DATA ENTRIES ::
• • • • • • •
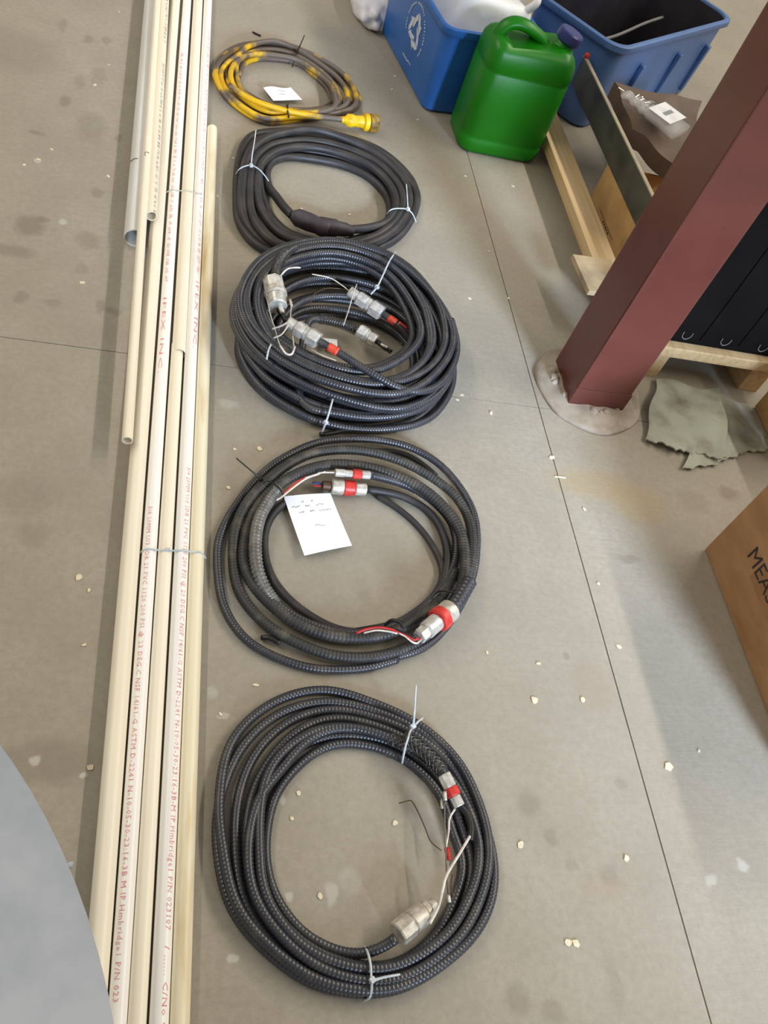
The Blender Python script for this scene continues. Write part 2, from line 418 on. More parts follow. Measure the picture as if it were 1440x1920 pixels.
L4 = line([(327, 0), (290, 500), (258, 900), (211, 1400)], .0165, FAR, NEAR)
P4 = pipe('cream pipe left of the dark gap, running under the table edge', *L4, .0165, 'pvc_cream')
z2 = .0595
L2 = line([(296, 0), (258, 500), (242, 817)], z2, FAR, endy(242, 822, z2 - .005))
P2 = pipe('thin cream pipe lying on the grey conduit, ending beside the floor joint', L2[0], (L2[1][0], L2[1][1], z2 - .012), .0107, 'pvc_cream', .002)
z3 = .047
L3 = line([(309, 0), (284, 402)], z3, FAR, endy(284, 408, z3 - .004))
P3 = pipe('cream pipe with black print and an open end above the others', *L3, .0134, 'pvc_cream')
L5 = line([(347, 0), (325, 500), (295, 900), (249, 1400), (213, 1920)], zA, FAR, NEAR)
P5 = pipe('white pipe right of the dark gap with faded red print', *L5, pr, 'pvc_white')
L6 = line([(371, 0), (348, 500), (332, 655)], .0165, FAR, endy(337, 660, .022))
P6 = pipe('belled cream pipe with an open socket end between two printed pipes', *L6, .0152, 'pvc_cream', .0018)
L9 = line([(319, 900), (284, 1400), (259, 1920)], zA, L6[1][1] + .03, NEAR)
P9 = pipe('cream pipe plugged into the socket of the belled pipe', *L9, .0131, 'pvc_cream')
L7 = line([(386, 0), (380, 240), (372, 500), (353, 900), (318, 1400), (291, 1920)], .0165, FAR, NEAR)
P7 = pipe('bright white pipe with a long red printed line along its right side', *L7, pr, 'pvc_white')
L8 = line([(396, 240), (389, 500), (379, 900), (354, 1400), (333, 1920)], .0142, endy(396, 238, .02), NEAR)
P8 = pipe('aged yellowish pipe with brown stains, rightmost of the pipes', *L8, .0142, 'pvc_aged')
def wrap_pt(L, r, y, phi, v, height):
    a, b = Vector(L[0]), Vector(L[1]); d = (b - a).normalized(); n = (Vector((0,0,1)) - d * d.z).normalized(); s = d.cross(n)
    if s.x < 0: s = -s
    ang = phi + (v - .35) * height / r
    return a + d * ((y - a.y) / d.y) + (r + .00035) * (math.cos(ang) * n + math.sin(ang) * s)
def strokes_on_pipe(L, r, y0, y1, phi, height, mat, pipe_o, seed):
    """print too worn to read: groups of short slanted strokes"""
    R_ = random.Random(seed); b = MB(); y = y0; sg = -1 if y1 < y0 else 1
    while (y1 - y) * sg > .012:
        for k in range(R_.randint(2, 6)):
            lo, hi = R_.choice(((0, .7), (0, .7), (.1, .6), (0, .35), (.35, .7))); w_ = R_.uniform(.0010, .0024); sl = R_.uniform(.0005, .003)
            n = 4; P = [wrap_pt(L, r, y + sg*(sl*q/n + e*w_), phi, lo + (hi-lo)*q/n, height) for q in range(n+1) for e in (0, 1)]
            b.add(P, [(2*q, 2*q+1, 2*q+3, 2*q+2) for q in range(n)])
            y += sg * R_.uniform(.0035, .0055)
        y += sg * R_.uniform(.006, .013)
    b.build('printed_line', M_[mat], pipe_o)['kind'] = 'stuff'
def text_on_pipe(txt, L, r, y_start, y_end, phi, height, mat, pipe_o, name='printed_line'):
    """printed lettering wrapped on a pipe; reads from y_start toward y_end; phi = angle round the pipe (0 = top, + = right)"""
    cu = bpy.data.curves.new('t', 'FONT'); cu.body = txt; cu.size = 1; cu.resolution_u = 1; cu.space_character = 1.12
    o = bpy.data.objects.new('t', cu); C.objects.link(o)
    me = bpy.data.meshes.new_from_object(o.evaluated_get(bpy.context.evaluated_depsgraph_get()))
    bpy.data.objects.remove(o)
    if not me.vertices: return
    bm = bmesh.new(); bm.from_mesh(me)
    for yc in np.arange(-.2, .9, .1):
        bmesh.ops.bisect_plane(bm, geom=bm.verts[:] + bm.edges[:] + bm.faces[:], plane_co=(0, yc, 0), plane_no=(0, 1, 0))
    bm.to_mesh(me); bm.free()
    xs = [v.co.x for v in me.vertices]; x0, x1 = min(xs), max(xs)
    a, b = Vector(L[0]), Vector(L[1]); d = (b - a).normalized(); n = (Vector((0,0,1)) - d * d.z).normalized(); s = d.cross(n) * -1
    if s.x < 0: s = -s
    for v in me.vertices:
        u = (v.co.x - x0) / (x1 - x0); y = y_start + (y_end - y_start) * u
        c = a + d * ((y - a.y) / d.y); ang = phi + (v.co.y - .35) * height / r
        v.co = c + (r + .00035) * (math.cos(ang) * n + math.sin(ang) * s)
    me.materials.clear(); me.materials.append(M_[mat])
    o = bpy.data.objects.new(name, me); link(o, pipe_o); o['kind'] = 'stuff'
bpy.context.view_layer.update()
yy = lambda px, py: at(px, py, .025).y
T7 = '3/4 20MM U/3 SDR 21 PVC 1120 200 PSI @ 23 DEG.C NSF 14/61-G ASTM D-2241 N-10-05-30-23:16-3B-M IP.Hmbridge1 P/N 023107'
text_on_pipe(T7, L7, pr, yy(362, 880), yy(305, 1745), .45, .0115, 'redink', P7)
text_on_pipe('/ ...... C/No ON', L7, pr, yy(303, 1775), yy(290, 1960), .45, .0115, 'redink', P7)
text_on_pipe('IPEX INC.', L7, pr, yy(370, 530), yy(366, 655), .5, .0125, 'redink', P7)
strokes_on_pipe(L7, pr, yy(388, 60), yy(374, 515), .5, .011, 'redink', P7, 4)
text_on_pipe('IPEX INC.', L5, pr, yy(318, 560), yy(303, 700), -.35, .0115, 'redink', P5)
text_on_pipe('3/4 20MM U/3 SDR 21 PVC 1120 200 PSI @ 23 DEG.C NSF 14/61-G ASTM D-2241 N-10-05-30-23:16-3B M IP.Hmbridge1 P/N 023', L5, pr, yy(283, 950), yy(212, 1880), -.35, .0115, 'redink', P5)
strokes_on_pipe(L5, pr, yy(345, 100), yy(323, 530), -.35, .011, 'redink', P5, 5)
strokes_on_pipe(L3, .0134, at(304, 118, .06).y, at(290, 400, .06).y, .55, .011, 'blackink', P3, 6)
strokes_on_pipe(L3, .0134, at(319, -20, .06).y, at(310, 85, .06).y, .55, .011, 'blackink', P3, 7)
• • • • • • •
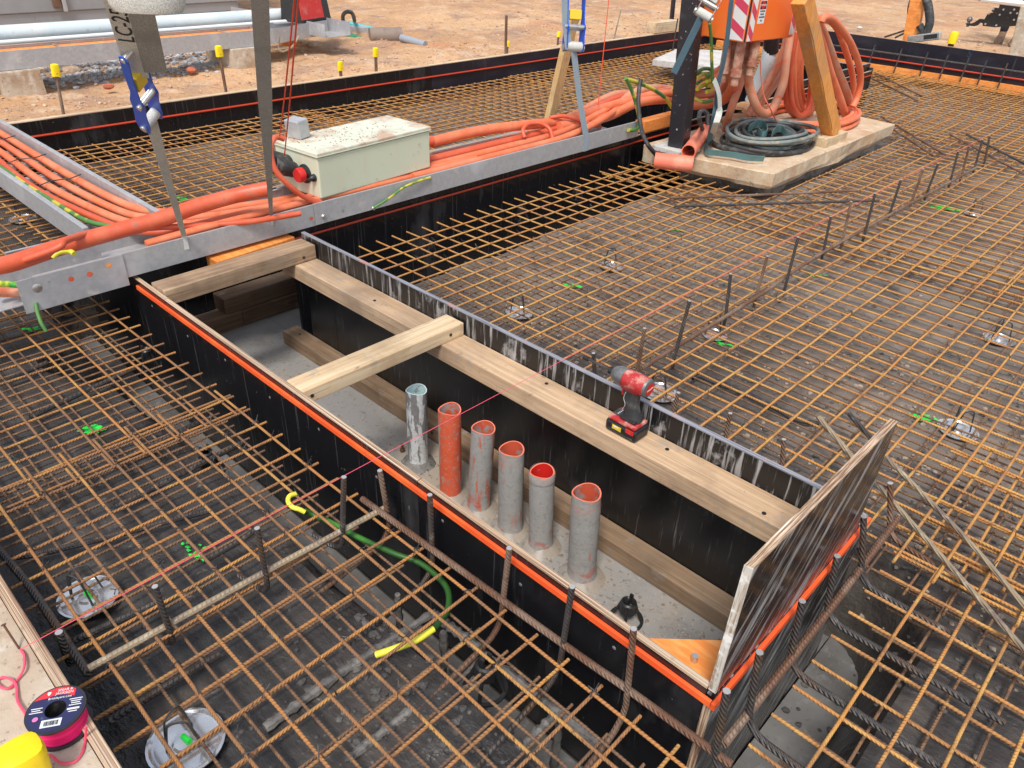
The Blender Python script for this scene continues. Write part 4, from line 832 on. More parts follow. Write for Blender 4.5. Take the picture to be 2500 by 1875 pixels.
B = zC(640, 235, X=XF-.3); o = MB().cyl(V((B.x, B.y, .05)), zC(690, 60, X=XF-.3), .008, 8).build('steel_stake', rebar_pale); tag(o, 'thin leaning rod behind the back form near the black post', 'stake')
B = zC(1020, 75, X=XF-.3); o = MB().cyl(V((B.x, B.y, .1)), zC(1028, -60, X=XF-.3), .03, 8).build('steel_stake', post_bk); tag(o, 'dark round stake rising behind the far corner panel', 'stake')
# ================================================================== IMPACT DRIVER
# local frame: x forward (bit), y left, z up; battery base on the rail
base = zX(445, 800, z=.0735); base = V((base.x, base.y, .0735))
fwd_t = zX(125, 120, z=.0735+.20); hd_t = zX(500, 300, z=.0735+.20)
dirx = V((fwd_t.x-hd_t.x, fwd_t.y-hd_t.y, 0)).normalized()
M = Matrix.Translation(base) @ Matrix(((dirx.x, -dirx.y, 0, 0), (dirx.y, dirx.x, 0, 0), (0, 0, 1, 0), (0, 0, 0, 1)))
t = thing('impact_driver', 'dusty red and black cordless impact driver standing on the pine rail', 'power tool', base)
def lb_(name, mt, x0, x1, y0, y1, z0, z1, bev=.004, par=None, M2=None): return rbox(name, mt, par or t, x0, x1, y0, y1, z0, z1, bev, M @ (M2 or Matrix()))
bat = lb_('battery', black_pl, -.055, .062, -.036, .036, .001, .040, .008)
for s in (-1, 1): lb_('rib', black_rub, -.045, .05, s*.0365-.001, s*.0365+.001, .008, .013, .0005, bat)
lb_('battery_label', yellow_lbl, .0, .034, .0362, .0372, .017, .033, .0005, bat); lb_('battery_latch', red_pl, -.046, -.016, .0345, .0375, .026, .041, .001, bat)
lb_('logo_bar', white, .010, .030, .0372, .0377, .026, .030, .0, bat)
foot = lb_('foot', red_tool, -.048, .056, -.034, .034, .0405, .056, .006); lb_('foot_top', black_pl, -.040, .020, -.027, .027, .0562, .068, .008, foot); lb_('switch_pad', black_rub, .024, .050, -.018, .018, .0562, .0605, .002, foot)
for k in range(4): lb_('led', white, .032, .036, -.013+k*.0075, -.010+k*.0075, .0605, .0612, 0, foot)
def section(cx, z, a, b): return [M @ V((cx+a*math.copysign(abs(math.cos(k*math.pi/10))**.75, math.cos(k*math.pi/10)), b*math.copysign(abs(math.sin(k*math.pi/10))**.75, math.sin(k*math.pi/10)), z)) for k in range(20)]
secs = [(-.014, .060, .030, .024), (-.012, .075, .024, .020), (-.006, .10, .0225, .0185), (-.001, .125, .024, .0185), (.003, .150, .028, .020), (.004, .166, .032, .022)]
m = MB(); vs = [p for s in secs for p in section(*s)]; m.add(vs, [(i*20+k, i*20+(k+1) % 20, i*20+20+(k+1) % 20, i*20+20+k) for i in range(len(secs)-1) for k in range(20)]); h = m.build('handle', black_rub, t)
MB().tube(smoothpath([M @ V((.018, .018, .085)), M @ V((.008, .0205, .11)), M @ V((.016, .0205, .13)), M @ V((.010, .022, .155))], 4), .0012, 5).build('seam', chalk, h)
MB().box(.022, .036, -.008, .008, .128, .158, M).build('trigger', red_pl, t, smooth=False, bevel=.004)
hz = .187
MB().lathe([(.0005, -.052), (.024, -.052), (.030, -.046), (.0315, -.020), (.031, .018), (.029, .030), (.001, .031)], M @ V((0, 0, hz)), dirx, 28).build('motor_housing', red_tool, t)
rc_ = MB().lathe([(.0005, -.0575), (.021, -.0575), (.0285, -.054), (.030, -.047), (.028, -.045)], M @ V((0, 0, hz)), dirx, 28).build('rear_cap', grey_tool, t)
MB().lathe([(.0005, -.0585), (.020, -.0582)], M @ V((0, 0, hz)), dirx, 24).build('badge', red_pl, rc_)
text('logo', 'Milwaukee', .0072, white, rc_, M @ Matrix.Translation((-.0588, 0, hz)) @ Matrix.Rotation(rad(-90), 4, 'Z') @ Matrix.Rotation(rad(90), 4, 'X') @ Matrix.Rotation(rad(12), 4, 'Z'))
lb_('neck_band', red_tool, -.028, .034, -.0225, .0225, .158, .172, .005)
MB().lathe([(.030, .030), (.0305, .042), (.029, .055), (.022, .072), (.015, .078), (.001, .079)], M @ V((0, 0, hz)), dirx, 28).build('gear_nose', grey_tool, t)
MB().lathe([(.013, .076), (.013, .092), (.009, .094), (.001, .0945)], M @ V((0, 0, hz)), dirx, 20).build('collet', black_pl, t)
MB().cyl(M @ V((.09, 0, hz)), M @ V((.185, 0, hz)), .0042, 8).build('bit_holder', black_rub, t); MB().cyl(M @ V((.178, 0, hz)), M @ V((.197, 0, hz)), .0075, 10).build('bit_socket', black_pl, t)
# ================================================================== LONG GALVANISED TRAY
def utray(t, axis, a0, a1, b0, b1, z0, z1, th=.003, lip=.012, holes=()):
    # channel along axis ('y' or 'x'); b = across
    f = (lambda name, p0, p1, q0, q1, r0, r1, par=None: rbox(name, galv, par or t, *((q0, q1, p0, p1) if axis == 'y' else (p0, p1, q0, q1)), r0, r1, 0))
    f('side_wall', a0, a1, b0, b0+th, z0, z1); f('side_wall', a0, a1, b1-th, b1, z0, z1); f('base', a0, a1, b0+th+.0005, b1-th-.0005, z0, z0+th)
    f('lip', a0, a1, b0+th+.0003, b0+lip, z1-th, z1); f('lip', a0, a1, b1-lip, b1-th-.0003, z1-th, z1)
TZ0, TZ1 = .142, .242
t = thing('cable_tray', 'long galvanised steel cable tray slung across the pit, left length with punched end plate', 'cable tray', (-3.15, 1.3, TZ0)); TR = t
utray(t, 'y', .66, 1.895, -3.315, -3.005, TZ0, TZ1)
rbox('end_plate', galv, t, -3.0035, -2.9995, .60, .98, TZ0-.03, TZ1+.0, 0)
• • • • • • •
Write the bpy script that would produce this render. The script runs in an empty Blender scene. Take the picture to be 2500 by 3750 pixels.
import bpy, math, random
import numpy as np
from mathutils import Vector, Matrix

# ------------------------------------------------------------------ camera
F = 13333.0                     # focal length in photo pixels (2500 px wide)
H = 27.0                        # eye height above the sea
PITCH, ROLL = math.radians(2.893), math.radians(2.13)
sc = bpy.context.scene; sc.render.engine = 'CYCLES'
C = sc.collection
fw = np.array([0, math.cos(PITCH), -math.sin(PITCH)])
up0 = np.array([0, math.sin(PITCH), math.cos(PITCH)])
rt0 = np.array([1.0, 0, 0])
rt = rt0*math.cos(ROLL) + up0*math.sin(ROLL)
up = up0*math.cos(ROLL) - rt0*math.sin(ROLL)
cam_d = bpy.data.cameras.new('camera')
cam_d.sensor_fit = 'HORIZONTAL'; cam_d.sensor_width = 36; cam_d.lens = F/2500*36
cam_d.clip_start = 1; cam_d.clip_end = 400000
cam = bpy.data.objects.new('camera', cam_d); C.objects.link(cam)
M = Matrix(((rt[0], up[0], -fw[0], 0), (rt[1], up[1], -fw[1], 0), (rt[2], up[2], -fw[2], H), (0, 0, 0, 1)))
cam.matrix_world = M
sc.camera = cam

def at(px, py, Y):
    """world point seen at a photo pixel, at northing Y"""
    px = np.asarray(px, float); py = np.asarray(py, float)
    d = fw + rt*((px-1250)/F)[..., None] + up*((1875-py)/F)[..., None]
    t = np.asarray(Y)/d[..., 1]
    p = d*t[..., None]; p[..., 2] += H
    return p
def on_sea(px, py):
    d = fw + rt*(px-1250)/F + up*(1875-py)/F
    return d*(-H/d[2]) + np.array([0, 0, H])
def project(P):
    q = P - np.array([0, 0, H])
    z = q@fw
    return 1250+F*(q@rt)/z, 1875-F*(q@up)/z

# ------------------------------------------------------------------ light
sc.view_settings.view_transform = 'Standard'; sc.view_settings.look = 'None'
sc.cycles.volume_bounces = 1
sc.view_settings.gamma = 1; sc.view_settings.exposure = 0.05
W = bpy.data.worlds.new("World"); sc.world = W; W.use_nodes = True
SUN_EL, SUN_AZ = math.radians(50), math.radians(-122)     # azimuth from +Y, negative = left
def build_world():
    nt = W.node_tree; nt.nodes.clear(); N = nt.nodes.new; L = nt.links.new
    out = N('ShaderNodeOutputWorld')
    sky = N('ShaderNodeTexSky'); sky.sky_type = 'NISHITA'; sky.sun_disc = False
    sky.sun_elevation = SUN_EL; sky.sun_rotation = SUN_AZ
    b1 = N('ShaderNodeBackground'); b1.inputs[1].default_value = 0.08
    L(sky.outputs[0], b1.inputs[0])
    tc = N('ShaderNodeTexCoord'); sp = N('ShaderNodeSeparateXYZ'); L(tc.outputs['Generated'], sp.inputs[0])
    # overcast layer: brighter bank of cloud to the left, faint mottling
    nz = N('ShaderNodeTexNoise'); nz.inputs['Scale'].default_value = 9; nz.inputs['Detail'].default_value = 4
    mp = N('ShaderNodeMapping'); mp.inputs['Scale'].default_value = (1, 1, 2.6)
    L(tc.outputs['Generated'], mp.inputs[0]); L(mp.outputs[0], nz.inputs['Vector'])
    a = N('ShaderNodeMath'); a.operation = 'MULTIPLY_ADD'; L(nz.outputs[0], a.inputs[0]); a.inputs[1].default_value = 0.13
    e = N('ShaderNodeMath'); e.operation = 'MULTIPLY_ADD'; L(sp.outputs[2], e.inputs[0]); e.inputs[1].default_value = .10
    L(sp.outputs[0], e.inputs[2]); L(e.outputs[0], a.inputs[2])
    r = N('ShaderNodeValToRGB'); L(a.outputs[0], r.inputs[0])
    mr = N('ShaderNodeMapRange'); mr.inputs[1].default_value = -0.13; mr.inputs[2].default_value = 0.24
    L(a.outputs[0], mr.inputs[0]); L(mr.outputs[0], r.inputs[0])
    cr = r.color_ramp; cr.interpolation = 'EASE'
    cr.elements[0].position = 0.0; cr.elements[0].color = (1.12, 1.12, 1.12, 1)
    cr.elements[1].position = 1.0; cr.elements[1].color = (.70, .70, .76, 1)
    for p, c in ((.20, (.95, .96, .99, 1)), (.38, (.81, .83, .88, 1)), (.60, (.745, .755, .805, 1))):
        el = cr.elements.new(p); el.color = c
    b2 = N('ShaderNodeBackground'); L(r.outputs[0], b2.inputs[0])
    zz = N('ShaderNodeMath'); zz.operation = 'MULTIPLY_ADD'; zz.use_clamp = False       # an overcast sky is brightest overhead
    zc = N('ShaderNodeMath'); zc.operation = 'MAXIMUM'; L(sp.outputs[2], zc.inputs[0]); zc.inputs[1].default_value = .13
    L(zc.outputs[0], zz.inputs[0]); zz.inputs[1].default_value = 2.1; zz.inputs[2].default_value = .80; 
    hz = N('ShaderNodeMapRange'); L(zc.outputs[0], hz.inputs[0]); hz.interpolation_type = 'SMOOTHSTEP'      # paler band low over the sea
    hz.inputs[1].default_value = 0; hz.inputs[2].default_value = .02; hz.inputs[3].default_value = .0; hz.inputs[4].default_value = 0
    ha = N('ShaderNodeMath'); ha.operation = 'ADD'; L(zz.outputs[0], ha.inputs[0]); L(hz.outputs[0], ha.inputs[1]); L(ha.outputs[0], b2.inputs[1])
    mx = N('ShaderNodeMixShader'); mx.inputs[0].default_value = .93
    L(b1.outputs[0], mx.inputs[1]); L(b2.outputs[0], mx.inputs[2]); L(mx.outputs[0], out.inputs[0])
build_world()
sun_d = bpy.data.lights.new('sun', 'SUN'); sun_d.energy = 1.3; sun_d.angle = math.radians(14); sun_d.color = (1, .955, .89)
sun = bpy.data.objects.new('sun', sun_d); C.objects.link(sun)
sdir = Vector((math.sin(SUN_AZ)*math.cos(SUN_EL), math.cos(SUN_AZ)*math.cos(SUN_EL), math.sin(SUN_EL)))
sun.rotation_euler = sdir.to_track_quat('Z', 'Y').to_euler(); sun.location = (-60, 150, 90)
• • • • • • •
DIRECTION :: Give back, exactly as written, each line from the one that contains "Write the bpy" through the one that contains "return 1250+F*(q@rt)/z, 1875-F*(q@up)/z".

WRITTEN REPLY ::
Write the bpy script that would produce this render. The script runs in an empty Blender scene. Take the picture to be 2500 by 3750 pixels.
import bpy, math, random
import numpy as np
from mathutils import Vector, Matrix

# ------------------------------------------------------------------ camera
F = 13333.0                     # focal length in photo pixels (2500 px wide)
H = 27.0                        # eye height above the sea
PITCH, ROLL = math.radians(2.893), math.radians(2.13)
sc = bpy.context.scene; sc.render.engine = 'CYCLES'
C = sc.collection
fw = np.array([0, math.cos(PITCH), -math.sin(PITCH)])
up0 = np.array([0, math.sin(PITCH), math.cos(PITCH)])
rt0 = np.array([1.0, 0, 0])
rt = rt0*math.cos(ROLL) + up0*math.sin(ROLL)
up = up0*math.cos(ROLL) - rt0*math.sin(ROLL)
cam_d = bpy.data.cameras.new('camera')
cam_d.sensor_fit = 'HORIZONTAL'; cam_d.sensor_width = 36; cam_d.lens = F/2500*36
cam_d.clip_start = 1; cam_d.clip_end = 400000
cam = bpy.data.objects.new('camera', cam_d); C.objects.link(cam)
M = Matrix(((rt[0], up[0], -fw[0], 0), (rt[1], up[1], -fw[1], 0), (rt[2], up[2], -fw[2], H), (0, 0, 0, 1)))
cam.matrix_world = M
sc.camera = cam

def at(px, py, Y):
    """world point seen at a photo pixel, at northing Y"""
    px = np.asarray(px, float); py = np.asarray(py, float)
    d = fw + rt*((px-1250)/F)[..., None] + up*((1875-py)/F)[..., None]
    t = np.asarray(Y)/d[..., 1]
    p = d*t[..., None]; p[..., 2] += H
    return p
def on_sea(px, py):
    d = fw + rt*(px-1250)/F + up*(1875-py)/F
    return d*(-H/d[2]) + np.array([0, 0, H])
def project(P):
    q = P - np.array([0, 0, H])
    z = q@fw
    return 1250+F*(q@rt)/z, 1875-F*(q@up)/z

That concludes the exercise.